Apa benar besok, 25 Maret 2013, terjadi kudeta? Apa ada latihan bersenjata? Apa ada propaganda ilegal yang masif dalam jumlah besar untuk pengkondisian kudeta? Apa ada barak-barak dibangun? Apa ada serangan-serangan bersenjata sebagai
open war? Apa ada aliran uang dalam jumlah besar untuk membeli senjata api, peluru, granat, ransum dan lain-lainnya?
"Jika jawaban pertanyaan itu semua tidak ada maka bisa dipastikan kudeta hanya imajinasi SBY," kata Sekjen Perhimpunan Nasional Aktivis (PENA) 98, Adian Napitupulu, dalam keterangannya, Minggu (24/3).
Menurut Adian, ada dua kemungkinan kenapa SBY berimajinasi seperti itu? Pertama ada ketakutan luar biasa dalam diri SBY yang membuat tiap hari bermimpi, berhalusinasi atau berimajinasi seolah ada "hantu" yang mengejarnya. Dan jika hal ini jadi penyebab maka yang bisa memberi solusi hanyalah psikiater.
Kemungkinan kedua, SBY berimajinasi karena suplai laporan terus menerus pagi siang malam yang isinya melulu tentang rencana kudeta. Laporan yang membuat SBY percaya tentu bukan berdasararkan SMS yang dikirim seorang
cleaning service, melainkan atas laporan dari orang-orang kepercayaan yang punya akses kuat dan langsung kepada dirinya. Siapa yang membuat SBY bisa percaya terhadap laporan kudeta?

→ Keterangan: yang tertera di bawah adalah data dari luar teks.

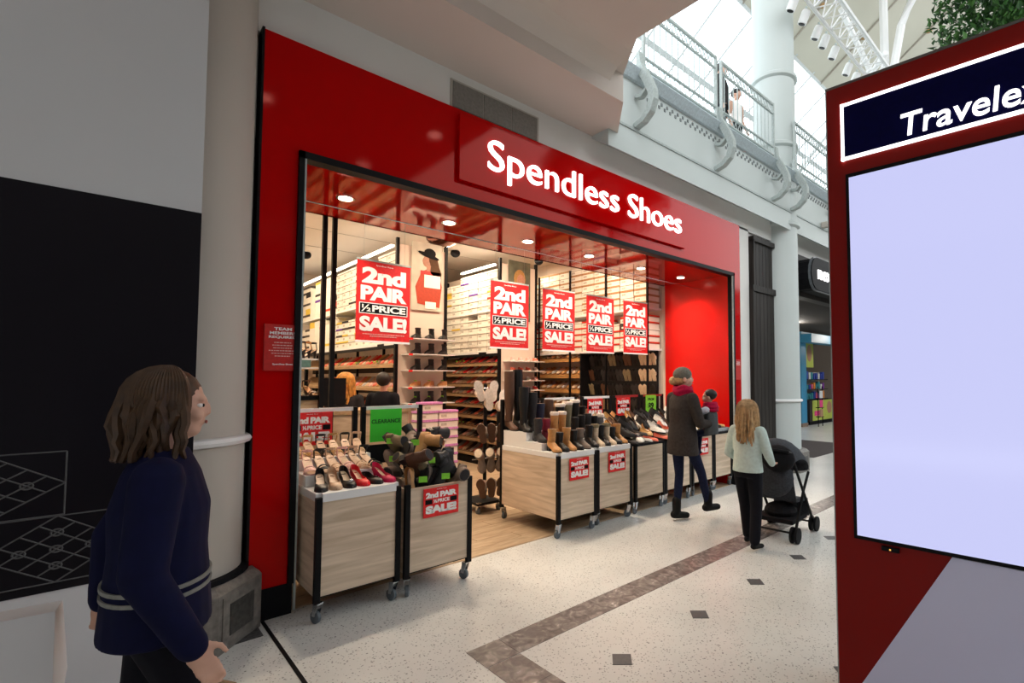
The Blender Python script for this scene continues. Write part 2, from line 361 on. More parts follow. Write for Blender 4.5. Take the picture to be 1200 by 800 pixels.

"Kemungkinan pertama adalah para penasihat SBY. Kemungkinan ke dua para staf khusus SBY. Ketiga adalah menteri terkait seperti Menhan dan Menkopolhukham dan terakhir, istansi terkait yakni BIN, Kapolri, BAKIN, dan Panglima TNI," duga Adian.
Jika 25 Maret tidak ada gerakan yang dapat dikategorikan kudeta, maka SBY harus segera periksa apa motif laporan tersebut. Apakah motifnya untuk mencari rezeki di akhir jabatan SBY karena anggaran bencana kudeta kabarnya lebih besar dari anggaran bencana alam dan bailout Century?
"Baiknya SBY memberi sanksi tegas kepada para pelapor yang sukses "mengkudeta" citra dan mempermalukan dirinya sebagai alumnus West Point, juga sebagai Presiden serta Panglima Tertinggi Angkatan Bersejata di hadapan rakyat dan dunia internasional," demikian Adian.